Fisco, multa da 300 milioni per Mr. Luxottica

Il seguito della vicenda narrata nell'articolo de L'Espresso "Che campioni d'evasione" che avevamo pubblicato a settembre

MARTEDI’ 01 DICEMBRE 2009 – il Giornale.it

di Paolo Stefanato
Roma - Leonardo Del Vecchio, fondatore e maggiore azionista di Luxottica - primo gruppo mondiale degli occhiali -, ha chiuso la sua personale partita con il fisco firmando un assegno da 300 milioni di euro. Una cifra colossale, che non ha precedenti in Italia nelle transazioni tra un privato e l’agenzia delle entrate, ma che non deve impensierire un uomo che da molti anni è tra i prim i contribuenti italiani e che appare regolarmente nelle classifiche dei più ricchi del mondo.

La vicenda andava avanti da tre anni, con un braccio di ferro affidato ad esperti del massimo livello, e il suo esito aveva già avuto un’anticipazione nella condanna, datata 2008 e confermata nel 2009, al pagamento di 20,4 milioni di euro, di cui 11 di sanzioni; il contenzioso si riferiva al biennio 1997-1998.
Per gli anni successivi, tra il 1999 e il 2006, l’accertamento effettuato dal fisco era stato di 2 miliardi. Del Vecchio, che ha sempre sostenuto la liceità dei propri comportamenti fiscali, ha pagato con eleganza: «Ho preferito evitare - ha detto - possibili strascichi giudiziari e chiudere la vertenza avvalendomi degli istituti di definizione concordata con il fisco».

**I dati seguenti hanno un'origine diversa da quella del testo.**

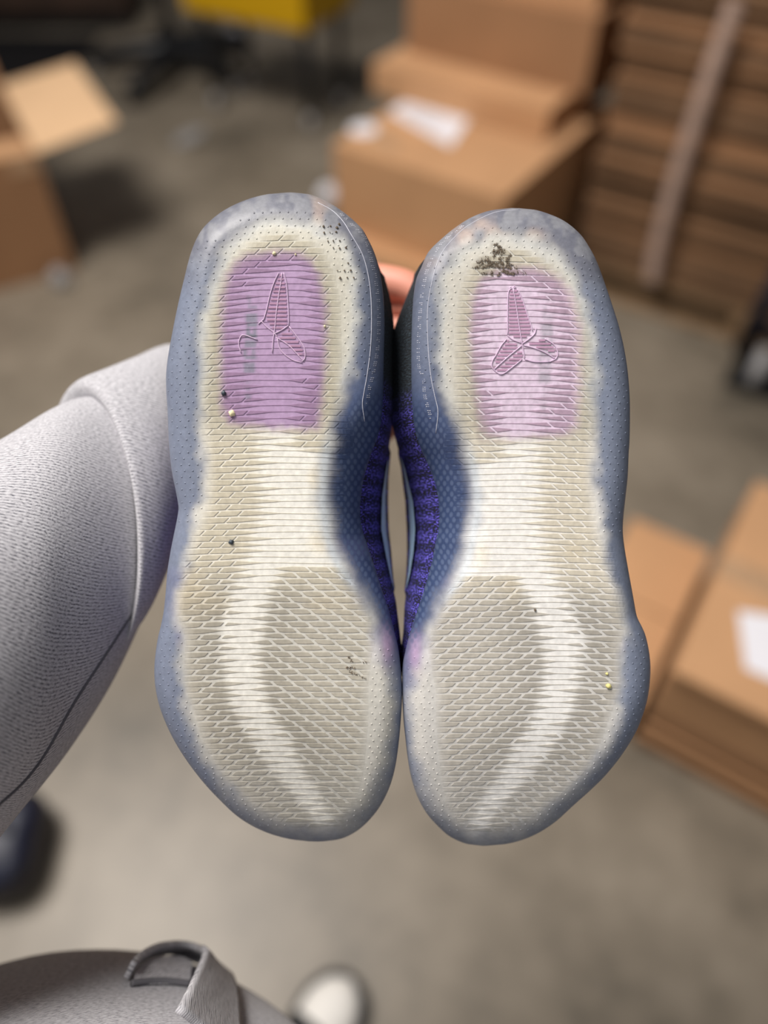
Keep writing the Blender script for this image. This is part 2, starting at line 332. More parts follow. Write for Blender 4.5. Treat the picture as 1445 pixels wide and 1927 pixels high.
def base_color(side, x, y):
    x = np.ravel(np.asarray(x, float)); y = np.ravel(np.asarray(y, float)); n = len(x)
    n1 = vnoise(x, y, 26, 3 + side); n2 = vnoise(x, y, 9, 5 + side); n3 = vnoise(x, y, 60, 8 + side); n4 = vnoise(x, y, 4.5, 11 + side)
    mid = .5 * (LX(y) + MX(y)); medial = smooth(-30, 30, x - mid)
    edge = np.tile(col_l(120, 128, 147), (n, 1))
    # heel cup is greyer, the arch is deep navy
    g = (1 - smooth(430, 560, y))[:, None]; edge = edge * (1 - g) + col_l(130, 131, 138) * g
    blot = (smooth(.35, .65, n1 * .6 + n2 * .4) * (1 - smooth(430, 600, y)))[:, None]; edge = edge * (1 - .7 * blot) + col_l(96, 98, 112) * .7 * blot
    pk = (smooth(.5, .8, .6 * n3 + .4 * n1) * (1 - smooth(420, 520, y)))[:, None]; edge = edge * (1 - .6 * pk) + col_l(186, 164, 150) * .6 * pk
    md = (medial * smooth(560, 780, y) * (1 - smooth(1150, 1290, y)))[:, None]
    edge = edge * (1 - md) + col_l(54, 69, 104) * md
    mh = (medial * smooth(420, 520, y) * (1 - smooth(600, 780, y)))[:, None]; edge = edge * (1 - .55 * mh) + col_l(84, 92, 112) * .55 * mh
    toe = smooth(1440, 1560, y)[:, None]; edge = edge * (1 - toe) + col_l(128, 134, 148) * toe
    vi = (smooth(.55, .8, n3) * smooth(960, 1060, y) * (1 - smooth(1250, 1350, y)))[:, None]; edge = edge * (1 - .45 * vi) + col_l(112, 112, 150) * .45 * vi
    # cream inside
    sd = sdist(x, y, creamP) + (n1 - .5) * 16 + (n2 - .5) * 5
    wd_ = 17 + 12 * medial * smooth(780, 850, y) * (1 - smooth(1150, 1250, y)) + 14 * smooth(1350, 1500, y)
    k = smooth(-wd_, wd_, sd)[:, None]
    heelc = col_l(194, 190, 176); midc = col_l(222, 218, 206); forec = col_l(198, 195, 186)
    a = smooth(760, 850, y)[:, None]; b_ = smooth(1040, 1150, y)[:, None]
    cream = heelc * (1 - a) + (midc * (1 - b_) + forec * b_) * a
    # white lens band down the middle
    cl, cr_ = CL(y), CRr(y); w = smooth(-14, 10, x - cl) * (1 - smooth(-10, 14, x - cr_)) * smooth(800, 830, y)
    w = (w * (1 - .35 * n2))[:, None]
    cream = cream * (1 - w) + col_l(234, 232, 224) * w
    if side == 1: cream = np.minimum(cream * 1.04, 1); cream[:, 2] *= 1.04
    yl = (smooth(.62, .9, n3) * smooth(850, 900, y) * (1 - smooth(1100, 1200, y)))[:, None]; cream = cream * (1 - .25 * yl) + col_l(226, 206, 160) * .25 * yl
    # ring of clean rubber round the heel
    ring = (np.exp(-((sd - 4) / 14) ** 2) * (1 - smooth(690, 800, y)))[:, None]; cream = cream * (1 - .35 * ring) + col_l(200, 206, 210) * .35 * ring
    col = edge * (1 - k) + cream * k
    pinkm = (np.exp(-(((x - 728) / 12) ** 2 + ((y - 1215) / 34) ** 2)))[:, None]; col = col * (1 - .55 * pinkm) + col_l(205, 170, 200) * .55 * pinkm
    whm = (np.exp(-(((x - 706) / 12) ** 2 + ((y - 1222) / 26) ** 2)))[:, None]; col = col * (1 - .6 * whm) + col_l(214, 210, 212) * .6 * whm
    glow = (np.exp(-((x - np.interp(y, [790, 869, 938, 1008, 1060, 1110], [622, 610, 606, 614, 634, 668])) / 9) ** 2) * smooth(800, 850, y) * (1 - smooth(1080, 1130, y)))[:, None]
    col = col * (1 - .6 * glow) + col_l(206, 214, 220) * .6 * glow
    # violet window in the heel with its printed word
    px_, py_ = (x, y)
    pp = purpleP
    if side == 1: pp = np.array([unfit(1, a_, b2) for a_, b2 in [(905, 530), (950, 508), (1005, 505), (1045, 520), (1075, 550), (1092, 620), (1092, 720), (1085, 800), (1060, 818), (960, 824), (918, 815), (905, 780), (896, 700), (885, 640), (890, 560)]])
    pd = sdist(x, y, pp) + (n2 - .5) * 8
    pk2 = smooth(-15, 13, pd)
    pcol = (col_l(172, 143, 179) if side == 0 else col_l(222, 200, 224)) * (1 - (.12 * (n2 - .5) + (.30 * (n4 - .3) if side == 1 else .06 * (n4 - .5))))[:, None]  # right window's sparkle is painted in as a whiter, speckled colour
    gl = glyph_mask(side, x, y)
    pcol = pcol * (1 - .85 * gl[:, None]) + col_l(104, 116, 126) * .85 * gl[:, None]
    pk2 = pk2[:, None] * (.97 if side == 0 else .85)
    col = col * (1 - pk2) + pcol * pk2
    col *= (1 + .05 * (n4 - .5))[:, None]
    if side == 1:                   # caked dirt on the right heel
        dm = dirt_mask(x, y)[:, None]; col = col * (1 - .8 * dm) + col_l(78, 70, 60) * .8 * dm
    return np.clip(col, 0, 1)
def softbox(x, y, x0, y0, x1, y1, s=3.0):
    return smooth(x0 - s, x0 + s, x) * (1 - smooth(x1 - s, x1 + s, x)) * smooth(y0 - s, y0 + s, y) * (1 - smooth(y1 - s, y1 + s, y))
GL0 = [(466, 555, 472, 580, .5), (466, 575, 484, 582, .6), (462, 590, 484, 608, .8), (464, 608, 484, 615, .95), (463, 616, 471, 634, .9), (476, 618, 483, 634, .8), (462, 628, 484, 636, 1),
       (460, 640, 482, 654, .8), (458, 656, 464, 672, .8), (474, 656, 480, 672, .7), (460, 670, 482, 676, .9), (458, 682, 480, 702, .75), (462, 718, 472, 722, .4), (462, 730, 470, 736, .5), (461, 742, 472, 752, .6)]
def glyph_mask(side, x, y):
    X, Y = fit(side, x, y); m = np.zeros(len(X))
    if side == 0:
        for a, b_, c, d, w in GL0: m = np.maximum(m, w * softbox(X, Y, a, b_, c, d))
    else:
        for a, b_, c, d, w in GL0: m = np.maximum(m, .7 * w * softbox(X, Y, a + 556, b_ + 18, c + 556, d + 18, 4))
    return m
def dirt_mask(x, y):
    X, Y = fit(1, x, y)
    m = np.zeros(len(X))
    for cx, cy, rx, ry, w in [(938, 470, 13, 26, .9), (915, 492, 18, 10, .8), (940, 498, 30, 9, 1), (958, 486, 10, 9, .9), (945, 514, 44, 6, 1), (905, 503, 16, 4, .8), (962, 505, 12, 14, .6)]:
        m = np.maximum(m, w * np.exp(-(((X - cx) / rx) ** 2 + ((Y - cy) / ry) ** 2) ** 2))
    return m * smooth(.3, .55, vnoise(X, Y, 5, 77))
def hex_mask(x, y):
    med = smooth(10, 50, x - .5 * (LX(y) + MX(y)))
    return med * smooth(700, 790, y) * (1 - smooth(1150, 1230, y)) * (1 - smooth(-26, -12, sdist(x, y, creamP)))

rowL = [(446, 492), (453, 469), (473, 444), (509, 413), (549, 396), (606, 383), (656, 376), (739, 375), (805, 376), (862, 383), (900, 385), (956, 385), (990, 368), (1008, 345), (1034, 338), (1080, 329), (1142, 325), (1173, 341),
        (1201, 348), (1284, 343), (1336, 364), (1388, 380), (1440, 402), (1491, 446), (1540, 505), (1561, 574)]
rowR = [(446, 560), (453, 585), (473, 612), (519, 632), (572, 642), (722, 644), (765, 655), (828, 668), (869, 650), (938, 650), (1008, 646), (1056, 650), (1098, 675), (1180, 707), (1207, 706), (1232, 700), (1284, 694), (1353, 694), (1440, 686), (1509, 672), (1554, 640), (1561, 628)]
RL = lambda y: np.interp(y, *zip(*rowL)); RR = lambda y: np.interp(y, *zip(*rowR))
def row_y(y0, x):                  # a row of the tread bows gently over the heel
    c = 535.; bow = np.interp(y0, [430, 600, 900, 1300, 1560], [.00032, .00022, .00008, .00006, .0001])
    return y0 + bow * (x - c) ** 2 - .006 * (x - c) * np.interp(y0, [430, 700, 900], [1, .5, 0]) + .7 * np.sin(x / 37. + y0)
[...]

La vicenda è complessa e cercheremo di semplificarla al massimo. Ma va detto subito che siamo nell’ambito dell’elusione fiscale e non dell’evasione, tant’è che a Del Vecchio non vengono contestati reati penali; la differenza tra le due categorie sta proprio, appunto, nel rispetto o no delle leggi, e la «colpa» dell’elusore è quella di cercare gli accorgimenti più opportuni per pagare meno tasse, ma senza infrangere formalmente alcuna norma.
Perché allora - ci si chiederà - Del Vecchio chiude pagando questa somma stratosferica, quindi accettando la sconfitta? Perché il fisco è giunto alla conclusione che le modalità seguite per disegnare il controllo del gruppo industriale falsificavano la realtà e che, di conseguenza, l’erario aveva subito un considerevole danno.
Che cosa è stato contestato a Del Vecchio?

Di aver creato in Germania una società di comodo, trasferendole il controllo del patrimonio per beneficiare del regime più favorevole dal punto di vista fiscale, sia per le plusvalenze sia per i dividendi. Una catena di controllo chiamata «a sandwich», e che si configura quando una holding italiana possiede una finanziaria straniera che a sua volta possiede un’industria italiana.

La tedesca Leofin stava proprio in mezzo tra la proprietà italiana (la Leonardo finanziaria della famiglia Del Vecchio) e le partecipazioni industriali (in particolare Luxottica, occhiali, e Sanson, gelati); la struttura organizzativa e decisionale insomma era inequivocabilmente radicata in Italia, mentre la «scatola» tedesca appariva «vuota», se non - naturalmente - di utili: nel solo 1999 1,55 miliardi di euro, sui quali le imposte da pagare in Italia sarebbero state di circa 500 milioni.